### [Brief]
Below is the data. Give it again, complete and exact.

* Start *

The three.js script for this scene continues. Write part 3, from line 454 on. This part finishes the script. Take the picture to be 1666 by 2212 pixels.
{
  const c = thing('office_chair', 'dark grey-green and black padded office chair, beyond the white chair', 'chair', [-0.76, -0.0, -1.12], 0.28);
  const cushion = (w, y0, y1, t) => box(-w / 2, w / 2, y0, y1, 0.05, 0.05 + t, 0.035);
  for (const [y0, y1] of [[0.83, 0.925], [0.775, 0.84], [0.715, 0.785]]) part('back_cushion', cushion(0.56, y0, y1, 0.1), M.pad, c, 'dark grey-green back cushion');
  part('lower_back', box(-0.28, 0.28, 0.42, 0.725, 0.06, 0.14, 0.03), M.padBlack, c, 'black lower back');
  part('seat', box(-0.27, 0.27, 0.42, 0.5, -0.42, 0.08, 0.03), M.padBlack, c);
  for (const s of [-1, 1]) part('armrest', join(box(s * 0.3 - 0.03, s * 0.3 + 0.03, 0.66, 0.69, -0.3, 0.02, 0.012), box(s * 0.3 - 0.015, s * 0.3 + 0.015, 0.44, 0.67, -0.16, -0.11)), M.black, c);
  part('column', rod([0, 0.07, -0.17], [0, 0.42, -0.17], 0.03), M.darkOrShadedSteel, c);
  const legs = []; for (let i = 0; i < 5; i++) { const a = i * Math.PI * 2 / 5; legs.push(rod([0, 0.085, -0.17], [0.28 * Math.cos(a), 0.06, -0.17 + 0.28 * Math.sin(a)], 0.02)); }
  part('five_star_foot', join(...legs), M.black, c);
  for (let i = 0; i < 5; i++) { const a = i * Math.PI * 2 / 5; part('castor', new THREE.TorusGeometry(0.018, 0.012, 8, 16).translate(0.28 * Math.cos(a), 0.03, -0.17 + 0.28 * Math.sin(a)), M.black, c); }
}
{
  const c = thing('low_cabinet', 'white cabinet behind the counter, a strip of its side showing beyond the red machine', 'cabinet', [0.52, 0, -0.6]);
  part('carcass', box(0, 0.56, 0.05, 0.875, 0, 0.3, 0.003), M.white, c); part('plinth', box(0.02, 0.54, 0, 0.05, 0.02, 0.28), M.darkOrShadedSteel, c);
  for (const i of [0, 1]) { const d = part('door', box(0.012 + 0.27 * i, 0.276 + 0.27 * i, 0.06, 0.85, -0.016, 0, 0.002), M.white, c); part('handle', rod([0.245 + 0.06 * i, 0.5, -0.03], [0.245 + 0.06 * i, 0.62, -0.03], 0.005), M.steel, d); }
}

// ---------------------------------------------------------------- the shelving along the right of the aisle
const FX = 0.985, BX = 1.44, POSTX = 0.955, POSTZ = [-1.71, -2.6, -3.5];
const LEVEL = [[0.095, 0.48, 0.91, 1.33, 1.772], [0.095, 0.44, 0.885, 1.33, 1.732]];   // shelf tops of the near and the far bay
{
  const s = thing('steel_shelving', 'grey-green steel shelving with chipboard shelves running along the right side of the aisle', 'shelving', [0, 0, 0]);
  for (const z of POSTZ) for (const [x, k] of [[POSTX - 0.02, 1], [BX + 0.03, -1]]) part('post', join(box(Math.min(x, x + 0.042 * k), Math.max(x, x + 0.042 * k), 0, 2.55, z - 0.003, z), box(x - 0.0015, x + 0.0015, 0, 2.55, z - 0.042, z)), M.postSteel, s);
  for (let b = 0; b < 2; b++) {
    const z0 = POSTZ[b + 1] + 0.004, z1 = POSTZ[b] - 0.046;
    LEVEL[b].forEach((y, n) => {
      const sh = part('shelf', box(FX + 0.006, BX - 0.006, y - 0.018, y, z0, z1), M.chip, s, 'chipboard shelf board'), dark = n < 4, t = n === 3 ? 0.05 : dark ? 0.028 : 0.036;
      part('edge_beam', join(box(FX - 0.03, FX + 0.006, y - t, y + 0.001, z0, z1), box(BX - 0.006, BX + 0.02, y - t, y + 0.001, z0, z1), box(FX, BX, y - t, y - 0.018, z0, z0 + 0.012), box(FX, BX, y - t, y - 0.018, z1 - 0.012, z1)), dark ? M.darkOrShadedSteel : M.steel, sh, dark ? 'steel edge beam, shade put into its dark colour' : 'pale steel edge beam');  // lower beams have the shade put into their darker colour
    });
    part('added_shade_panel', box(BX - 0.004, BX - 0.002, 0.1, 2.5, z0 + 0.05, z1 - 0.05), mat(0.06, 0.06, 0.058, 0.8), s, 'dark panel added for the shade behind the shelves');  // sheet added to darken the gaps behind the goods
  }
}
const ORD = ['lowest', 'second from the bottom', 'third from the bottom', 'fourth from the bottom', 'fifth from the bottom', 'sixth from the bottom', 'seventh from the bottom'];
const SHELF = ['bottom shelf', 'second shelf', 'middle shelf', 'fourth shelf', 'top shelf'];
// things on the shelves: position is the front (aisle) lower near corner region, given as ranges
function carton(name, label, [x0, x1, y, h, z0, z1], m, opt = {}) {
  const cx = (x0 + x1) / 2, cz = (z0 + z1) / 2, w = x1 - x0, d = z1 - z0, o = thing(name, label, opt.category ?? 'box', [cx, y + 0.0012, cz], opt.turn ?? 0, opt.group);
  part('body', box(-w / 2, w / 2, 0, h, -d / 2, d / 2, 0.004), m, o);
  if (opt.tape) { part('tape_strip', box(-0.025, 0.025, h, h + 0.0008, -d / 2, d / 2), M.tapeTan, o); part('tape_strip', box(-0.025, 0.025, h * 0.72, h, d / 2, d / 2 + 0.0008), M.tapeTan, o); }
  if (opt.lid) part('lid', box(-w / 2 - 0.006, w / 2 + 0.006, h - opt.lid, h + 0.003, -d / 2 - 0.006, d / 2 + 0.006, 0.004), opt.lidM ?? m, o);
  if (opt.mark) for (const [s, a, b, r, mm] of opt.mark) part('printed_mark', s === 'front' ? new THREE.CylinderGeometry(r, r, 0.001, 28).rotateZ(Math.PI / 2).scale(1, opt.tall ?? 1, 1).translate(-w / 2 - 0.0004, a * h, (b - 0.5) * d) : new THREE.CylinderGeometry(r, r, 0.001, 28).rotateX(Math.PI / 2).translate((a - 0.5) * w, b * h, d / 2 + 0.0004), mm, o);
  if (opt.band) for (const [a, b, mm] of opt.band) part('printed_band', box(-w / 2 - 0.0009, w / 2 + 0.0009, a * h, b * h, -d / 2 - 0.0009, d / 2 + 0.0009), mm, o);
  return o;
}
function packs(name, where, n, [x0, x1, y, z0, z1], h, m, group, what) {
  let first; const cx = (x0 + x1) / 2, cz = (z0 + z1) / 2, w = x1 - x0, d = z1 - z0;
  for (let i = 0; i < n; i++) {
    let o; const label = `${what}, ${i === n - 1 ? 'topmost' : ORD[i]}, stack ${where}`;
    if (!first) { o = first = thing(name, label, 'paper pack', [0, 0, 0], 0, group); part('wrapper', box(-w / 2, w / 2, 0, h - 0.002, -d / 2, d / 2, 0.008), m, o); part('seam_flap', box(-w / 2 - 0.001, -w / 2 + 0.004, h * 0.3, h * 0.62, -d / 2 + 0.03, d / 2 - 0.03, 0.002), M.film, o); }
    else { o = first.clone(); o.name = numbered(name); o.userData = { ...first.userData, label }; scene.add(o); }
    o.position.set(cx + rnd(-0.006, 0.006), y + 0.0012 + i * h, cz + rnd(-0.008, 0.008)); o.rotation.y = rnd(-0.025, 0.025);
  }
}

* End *

### [Solution]
The three.js script for this scene continues. Write part 3, from line 454 on. This part finishes the script. Take the picture to be 1666 by 2212 pixels.
{
  const c = thing('office_chair', 'dark grey-green and black padded office chair, beyond the white chair', 'chair', [-0.76, -0.0, -1.12], 0.28);
  const cushion = (w, y0, y1, t) => box(-w / 2, w / 2, y0, y1, 0.05, 0.05 + t, 0.035);
  for (const [y0, y1] of [[0.83, 0.925], [0.775, 0.84], [0.715, 0.785]]) part('back_cushion', cushion(0.56, y0, y1, 0.1), M.pad, c, 'dark grey-green back cushion');
  part('lower_back', box(-0.28, 0.28, 0.42, 0.725, 0.06, 0.14, 0.03), M.padBlack, c, 'black lower back');
  part('seat', box(-0.27, 0.27, 0.42, 0.5, -0.42, 0.08, 0.03), M.padBlack, c);
  for (const s of [-1, 1]) part('armrest', join(box(s * 0.3 - 0.03, s * 0.3 + 0.03, 0.66, 0.69, -0.3, 0.02, 0.012), box(s * 0.3 - 0.015, s * 0.3 + 0.015, 0.44, 0.67, -0.16, -0.11)), M.black, c);
  part('column', rod([0, 0.07, -0.17], [0, 0.42, -0.17], 0.03), M.darkOrShadedSteel, c);
  const legs = []; for (let i = 0; i < 5; i++) { const a = i * Math.PI * 2 / 5; legs.push(rod([0, 0.085, -0.17], [0.28 * Math.cos(a), 0.06, -0.17 + 0.28 * Math.sin(a)], 0.02)); }
  part('five_star_foot', join(...legs), M.black, c);
  for (let i = 0; i < 5; i++) { const a = i * Math.PI * 2 / 5; part('castor', new THREE.TorusGeometry(0.018, 0.012, 8, 16).translate(0.28 * Math.cos(a), 0.03, -0.17 + 0.28 * Math.sin(a)), M.black, c); }
}
{
  const c = thing('low_cabinet', 'white cabinet behind the counter, a strip of its side showing beyond the red machine', 'cabinet', [0.52, 0, -0.6]);
  part('carcass', box(0, 0.56, 0.05, 0.875, 0, 0.3, 0.003), M.white, c); part('plinth', box(0.02, 0.54, 0, 0.05, 0.02, 0.28), M.darkOrShadedSteel, c);
  for (const i of [0, 1]) { const d = part('door', box(0.012 + 0.27 * i, 0.276 + 0.27 * i, 0.06, 0.85, -0.016, 0, 0.002), M.white, c); part('handle', rod([0.245 + 0.06 * i, 0.5, -0.03], [0.245 + 0.06 * i, 0.62, -0.03], 0.005), M.steel, d); }
}

// ---------------------------------------------------------------- the shelving along the right of the aisle
const FX = 0.985, BX = 1.44, POSTX = 0.955, POSTZ = [-1.71, -2.6, -3.5];
const LEVEL = [[0.095, 0.48, 0.91, 1.33, 1.772], [0.095, 0.44, 0.885, 1.33, 1.732]];   // shelf tops of the near and the far bay
{
  const s = thing('steel_shelving', 'grey-green steel shelving with chipboard shelves running along the right side of the aisle', 'shelving', [0, 0, 0]);
  for (const z of POSTZ) for (const [x, k] of [[POSTX - 0.02, 1], [BX + 0.03, -1]]) part('post', join(box(Math.min(x, x + 0.042 * k), Math.max(x, x + 0.042 * k), 0, 2.55, z - 0.003, z), box(x - 0.0015, x + 0.0015, 0, 2.55, z - 0.042, z)), M.postSteel, s);
  for (let b = 0; b < 2; b++) {
    const z0 = POSTZ[b + 1] + 0.004, z1 = POSTZ[b] - 0.046;
    LEVEL[b].forEach((y, n) => {
      const sh = part('shelf', box(FX + 0.006, BX - 0.006, y - 0.018, y, z0, z1), M.chip, s, 'chipboard shelf board'), dark = n < 4, t = n === 3 ? 0.05 : dark ? 0.028 : 0.036;
      part('edge_beam', join(box(FX - 0.03, FX + 0.006, y - t, y + 0.001, z0, z1), box(BX - 0.006, BX + 0.02, y - t, y + 0.001, z0, z1), box(FX, BX, y - t, y - 0.018, z0, z0 + 0.012), box(FX, BX, y - t, y - 0.018, z1 - 0.012, z1)), dark ? M.darkOrShadedSteel : M.steel, sh, dark ? 'steel edge beam, shade put into its dark colour' : 'pale steel edge beam');  // lower beams have the shade put into their darker colour
    });
    part('added_shade_panel', box(BX - 0.004, BX - 0.002, 0.1, 2.5, z0 + 0.05, z1 - 0.05), mat(0.06, 0.06, 0.058, 0.8), s, 'dark panel added for the shade behind the shelves');  // sheet added to darken the gaps behind the goods
  }
}
const ORD = ['lowest', 'second from the bottom', 'third from the bottom', 'fourth from the bottom', 'fifth from the bottom', 'sixth from the bottom', 'seventh from the bottom'];
const SHELF = ['bottom shelf', 'second shelf', 'middle shelf', 'fourth shelf', 'top shelf'];
// things on the shelves: position is the front (aisle) lower near corner region, given as ranges
function carton(name, label, [x0, x1, y, h, z0, z1], m, opt = {}) {
  const cx = (x0 + x1) / 2, cz = (z0 + z1) / 2, w = x1 - x0, d = z1 - z0, o = thing(name, label, opt.category ?? 'box', [cx, y + 0.0012, cz], opt.turn ?? 0, opt.group);
  part('body', box(-w / 2, w / 2, 0, h, -d / 2, d / 2, 0.004), m, o);
  if (opt.tape) { part('tape_strip', box(-0.025, 0.025, h, h + 0.0008, -d / 2, d / 2), M.tapeTan, o); part('tape_strip', box(-0.025, 0.025, h * 0.72, h, d / 2, d / 2 + 0.0008), M.tapeTan, o); }
  if (opt.lid) part('lid', box(-w / 2 - 0.006, w / 2 + 0.006, h - opt.lid, h + 0.003, -d / 2 - 0.006, d / 2 + 0.006, 0.004), opt.lidM ?? m, o);
  if (opt.mark) for (const [s, a, b, r, mm] of opt.mark) part('printed_mark', s === 'front' ? new THREE.CylinderGeometry(r, r, 0.001, 28).rotateZ(Math.PI / 2).scale(1, opt.tall ?? 1, 1).translate(-w / 2 - 0.0004, a * h, (b - 0.5) * d) : new THREE.CylinderGeometry(r, r, 0.001, 28).rotateX(Math.PI / 2).translate((a - 0.5) * w, b * h, d / 2 + 0.0004), mm, o);
  if (opt.band) for (const [a, b, mm] of opt.band) part('printed_band', box(-w / 2 - 0.0009, w / 2 + 0.0009, a * h, b * h, -d / 2 - 0.0009, d / 2 + 0.0009), mm, o);
  return o;
}
function packs(name, where, n, [x0, x1, y, z0, z1], h, m, group, what) {
  let first; const cx = (x0 + x1) / 2, cz = (z0 + z1) / 2, w = x1 - x0, d = z1 - z0;
  for (let i = 0; i < n; i++) {
    let o; const label = `${what}, ${i === n - 1 ? 'topmost' : ORD[i]}, stack ${where}`;
    if (!first) { o = first = thing(name, label, 'paper pack', [0, 0, 0], 0, group); part('wrapper', box(-w / 2, w / 2, 0, h - 0.002, -d / 2, d / 2, 0.008), m, o); part('seam_flap', box(-w / 2 - 0.001, -w / 2 + 0.004, h * 0.3, h * 0.62, -d / 2 + 0.03, d / 2 - 0.03, 0.002), M.film, o); }
    else { o = first.clone(); o.name = numbered(name); o.userData = { ...first.userData, label }; scene.add(o); }
    o.position.set(cx + rnd(-0.006, 0.006), y + 0.0012 + i * h, cz + rnd(-0.008, 0.008)); o.rotation.y = rnd(-0.025, 0.025);
  }
}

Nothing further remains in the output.